Più che la scelta di stare all’opposizione, però, le polemiche riguardano le dimissioni a metà di Renzi. Tutti concordi che per recuperare consenso sia fondamentale disincagliare il Pd dalle secche, da Matteo Richetti a Luigi Zanda, passando per lo stesso Franceschini, arriva lo stesso fastidio per l’attendismo renziano. Lui ha dichiarato che non guiderà le consultazioni perchè «andrà a sciare», ma le dimissioni a metà e l’ultimo colpo di coda contro il gruppo dirigente non hanno aiutato a rischiarare il clima. Intanto, inizia a delinearsi il post- Renzi: in campo è sceso Carlo Calenda, enfant prodige del governo Gentiloni. Si è tesserato al Pd: «Non bisogna fare un altro partito ma lavorare per risollevare quello che c’è, domani mi vado a iscrivere», ha scritto su Twitter. L’annuncio, che suona come un passo avanti per la segreteria, è stato accolto con entusiasmo da Anna Finocchiaro, Luigi Zanda, Maurizio Martina, Piero Fassino e soprattutto Paolo Gentiloni: nomi sufficienti a imbastire più d’un ragionamento per il dopo. Spunta anche il nome di Sergio Chiamparino, che ha già dato la sua disponibilità a «dare una mano» e chiede a Renzi di «gestire questa situazione in modo collegiale, decidendo insieme le posizioni da prendere». E poi aggiunge: «Non c’è nessun tabù da sfatare. Il partito deciderà in modo collegiale se e quali risposte dare».

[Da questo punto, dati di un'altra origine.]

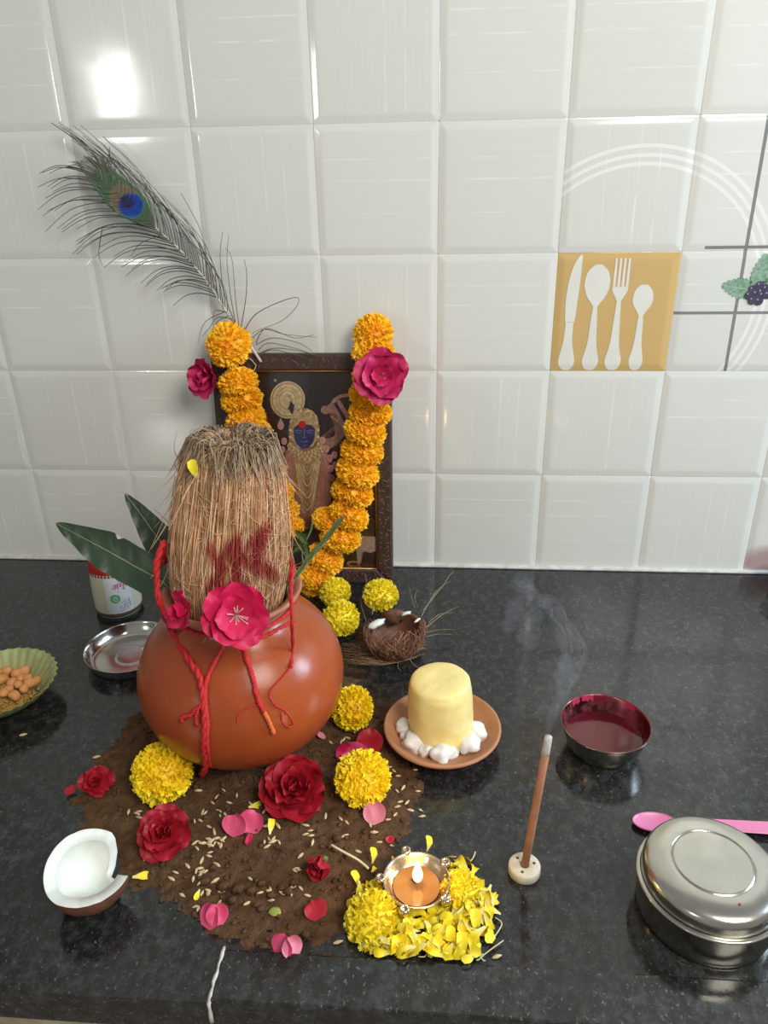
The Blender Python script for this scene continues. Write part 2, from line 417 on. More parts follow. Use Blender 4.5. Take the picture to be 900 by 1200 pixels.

La prossima tappa, comunque, rimane l’assemblea di lunedì che verrà ineditamente aperta dal vicesegretario Maurizio Martina, «essendo il segretario dimissionario», con l’obiettivo di «impostare il lavoro per la fase nuova che si deve aprire. Tocca ad altri dimostrare di saper governare».

Eppure tutto è scritto ancora sulla sabbia e da oggi a lunedì molto potrebbe cambiare. A partire dalle sirene a 5 Stelle, che già da qualche giorno puntano ad ammaliare i dem in chiave antirenziana. Sul tavolo di Luigi Di Maio, infatti, starebbe prendendo forma una lista di 10 punti programmatici da condividere con un Pd derenzizzato e il pontiere potrebbe essere proprio l’insospettabile Martina. L’ex ministro dell’Agricoltura, infatti, aveva nel suo dicastero proprio la grillina ministra ombra Alessandra Pesce, che alla sua prima uscita pubblica lo ha definito «un buon ministro». Prove di disgelo in vista delle consultazioni, nell’inedito tentativo di smussare gli angoli a un Pd ancora sospeso tra la lotta e il governo.